Des romans de Pynchon à Sense 8, la fiction américaine ne manque pas de trames en forme de noyaux à partir desquels bourgeonnent des excroissances noueuses. La singularité de Twin Peaks est de traiter chaque nouvelle branche (ou « arc », comme on dit) tel un noyau à part entière, ou plutôt un moyeu laissant apparaitre les autres « tragédies de petites envergure » gravitant autour de lui. Lynch et Frost pensent la séquence comme le fruit d’une contingence absolue, et chaque décor comme le maillon d’une toile composée de monades interconnectées.
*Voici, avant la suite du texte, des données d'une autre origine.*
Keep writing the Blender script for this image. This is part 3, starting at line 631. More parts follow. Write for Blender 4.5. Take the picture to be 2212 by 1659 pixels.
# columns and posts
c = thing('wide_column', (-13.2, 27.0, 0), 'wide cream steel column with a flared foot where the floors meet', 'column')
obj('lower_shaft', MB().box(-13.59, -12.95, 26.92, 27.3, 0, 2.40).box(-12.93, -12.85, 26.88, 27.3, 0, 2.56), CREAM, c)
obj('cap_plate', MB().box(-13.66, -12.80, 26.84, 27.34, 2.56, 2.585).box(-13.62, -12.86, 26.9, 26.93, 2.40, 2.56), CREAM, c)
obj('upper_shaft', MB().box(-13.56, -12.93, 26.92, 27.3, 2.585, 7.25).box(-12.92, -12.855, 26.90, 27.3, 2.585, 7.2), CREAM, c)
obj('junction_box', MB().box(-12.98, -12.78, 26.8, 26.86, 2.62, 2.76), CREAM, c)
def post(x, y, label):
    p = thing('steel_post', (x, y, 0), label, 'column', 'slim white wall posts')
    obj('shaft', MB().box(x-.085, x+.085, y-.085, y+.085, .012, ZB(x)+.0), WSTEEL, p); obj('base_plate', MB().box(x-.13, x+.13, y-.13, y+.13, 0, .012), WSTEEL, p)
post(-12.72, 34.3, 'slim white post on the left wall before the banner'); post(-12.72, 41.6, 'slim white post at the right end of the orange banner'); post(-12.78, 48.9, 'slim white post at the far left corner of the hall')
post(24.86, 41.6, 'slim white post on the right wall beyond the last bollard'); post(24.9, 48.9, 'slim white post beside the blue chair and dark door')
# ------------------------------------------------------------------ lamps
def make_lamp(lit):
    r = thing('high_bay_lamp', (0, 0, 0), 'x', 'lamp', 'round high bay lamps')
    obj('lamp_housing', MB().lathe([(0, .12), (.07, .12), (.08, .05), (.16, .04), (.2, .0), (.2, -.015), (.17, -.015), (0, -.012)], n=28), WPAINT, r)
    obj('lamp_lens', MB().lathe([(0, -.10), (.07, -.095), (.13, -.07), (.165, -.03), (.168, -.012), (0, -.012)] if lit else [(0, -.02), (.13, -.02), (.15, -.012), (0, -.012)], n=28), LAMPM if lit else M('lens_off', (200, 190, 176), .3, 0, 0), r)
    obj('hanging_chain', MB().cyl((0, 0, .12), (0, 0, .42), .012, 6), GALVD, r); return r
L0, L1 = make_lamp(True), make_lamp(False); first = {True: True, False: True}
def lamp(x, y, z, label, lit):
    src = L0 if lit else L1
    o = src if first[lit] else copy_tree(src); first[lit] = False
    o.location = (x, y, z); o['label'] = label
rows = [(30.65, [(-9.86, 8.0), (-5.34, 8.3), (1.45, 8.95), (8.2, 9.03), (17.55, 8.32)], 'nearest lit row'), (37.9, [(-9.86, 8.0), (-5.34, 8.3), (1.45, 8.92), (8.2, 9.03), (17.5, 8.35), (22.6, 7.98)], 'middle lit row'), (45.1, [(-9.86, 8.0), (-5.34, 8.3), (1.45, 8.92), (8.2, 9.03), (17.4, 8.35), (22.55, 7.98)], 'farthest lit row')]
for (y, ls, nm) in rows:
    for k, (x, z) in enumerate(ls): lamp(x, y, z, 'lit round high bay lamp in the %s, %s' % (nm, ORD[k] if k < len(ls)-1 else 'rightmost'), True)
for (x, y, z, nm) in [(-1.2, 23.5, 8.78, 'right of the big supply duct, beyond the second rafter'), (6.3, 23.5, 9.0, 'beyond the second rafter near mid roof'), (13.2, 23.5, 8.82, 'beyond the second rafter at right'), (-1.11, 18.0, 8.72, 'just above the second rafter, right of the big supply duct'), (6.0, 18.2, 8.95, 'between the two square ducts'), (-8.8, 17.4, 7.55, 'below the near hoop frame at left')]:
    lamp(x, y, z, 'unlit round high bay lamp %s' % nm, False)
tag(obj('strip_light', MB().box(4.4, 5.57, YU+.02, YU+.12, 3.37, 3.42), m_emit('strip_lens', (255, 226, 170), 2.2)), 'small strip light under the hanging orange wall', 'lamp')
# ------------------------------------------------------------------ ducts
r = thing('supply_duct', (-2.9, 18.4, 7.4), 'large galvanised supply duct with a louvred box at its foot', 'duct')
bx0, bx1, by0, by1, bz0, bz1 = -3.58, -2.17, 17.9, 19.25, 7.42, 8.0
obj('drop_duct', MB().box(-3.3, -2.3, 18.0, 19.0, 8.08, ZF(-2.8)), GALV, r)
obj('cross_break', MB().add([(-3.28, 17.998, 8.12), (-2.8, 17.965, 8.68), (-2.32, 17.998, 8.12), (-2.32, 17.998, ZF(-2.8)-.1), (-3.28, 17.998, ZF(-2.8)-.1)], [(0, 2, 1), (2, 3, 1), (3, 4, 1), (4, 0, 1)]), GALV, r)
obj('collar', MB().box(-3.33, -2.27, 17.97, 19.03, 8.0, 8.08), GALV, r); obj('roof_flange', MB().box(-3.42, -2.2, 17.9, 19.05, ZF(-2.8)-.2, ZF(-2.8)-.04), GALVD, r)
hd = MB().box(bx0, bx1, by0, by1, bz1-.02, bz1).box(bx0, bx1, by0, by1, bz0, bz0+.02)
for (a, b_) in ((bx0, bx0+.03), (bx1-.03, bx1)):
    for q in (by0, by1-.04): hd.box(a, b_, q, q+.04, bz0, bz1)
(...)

L’espace devient gazeux, on pénètre dans la station-service où s’abritent les vagabonds charbonneux (un autre hub) en même temps qu’on se laisse avaler par une forêt moussue. « Ici » devient aussi aléatoire que « maintenant ». Et quand on prend la route pour rentrer supposément à la maison (lors du road-trip nocturne du dernier épisode), le mouvement donne l’impression paradoxale d’une installation dans l’éternité. La lost highway ne mène nulle part, puisque dans un monde conçu comme une plateforme de correspondance, il est rigoureusement proscrit de rentrer chez soi. Les messes suaves du Roadhouse ne chantent pas autre chose : la seule maison qui vaille, c’est la route.